Ain't I a Woman?: Juxtaposition

    Ain't I a Woman?: Juxtaposition

      In one hand, you've got men's frilly, pink ideal of women, and in the other, you've got cold hard reality. And they're about as different as, oh, a meticulously filtered Instagram and what's real.

      This is, arguably, the strongest part of Truth's argument. She directly juxtaposes the image of women:

      "That man over there says that women need to be helped into carriages, and lifted over ditches, and to have the best place everywhere." (4)

      …with the reality from her own experiences.

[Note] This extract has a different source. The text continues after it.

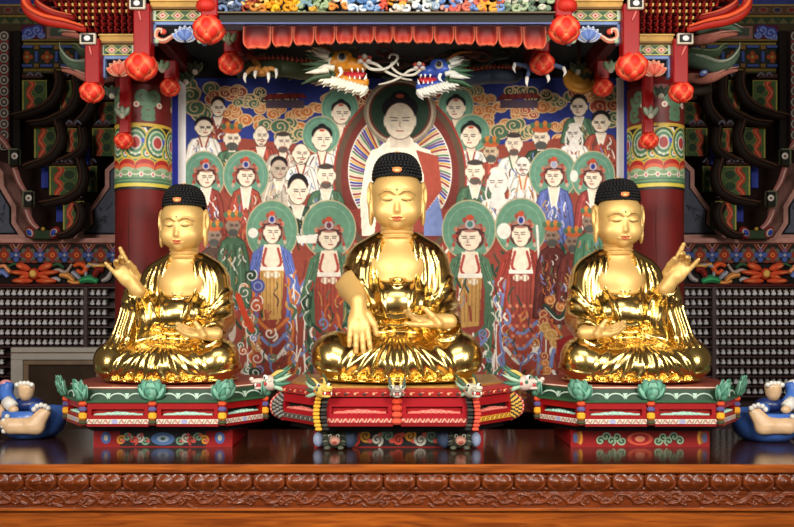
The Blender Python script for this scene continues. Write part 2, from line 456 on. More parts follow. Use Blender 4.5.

      This is the section where she starts discussing her life, saying:

      "I have ploughed and planted, and gathered into barns, and no man could head me! And ain't I a woman? I could work as much and eat as much as a man—when I could get it—and bear the lash as well! And ain't I a woman? I have borne thirteen children, and seen most all sold off to slavery, and when I cried out with my mother's grief, none but Jesus heard me!" (9-13)

      The phrase "mic drop" isn't nearly strong enough to express the Truth's truth.

      Basically, this is Truth saying that if she can do everything a man can, why isn't she treated as a man? She's also pointing out the hypocrisy of treating white women differently from Black women, since the white woman is the one helped into carriages and the Black woman is the one out planting.

      This is the equivalent of throwing a bucket of cold water in the audience's face for forgetting about the Black woman entirely in the quest for equal rights. Because this audience needed a rude awakening.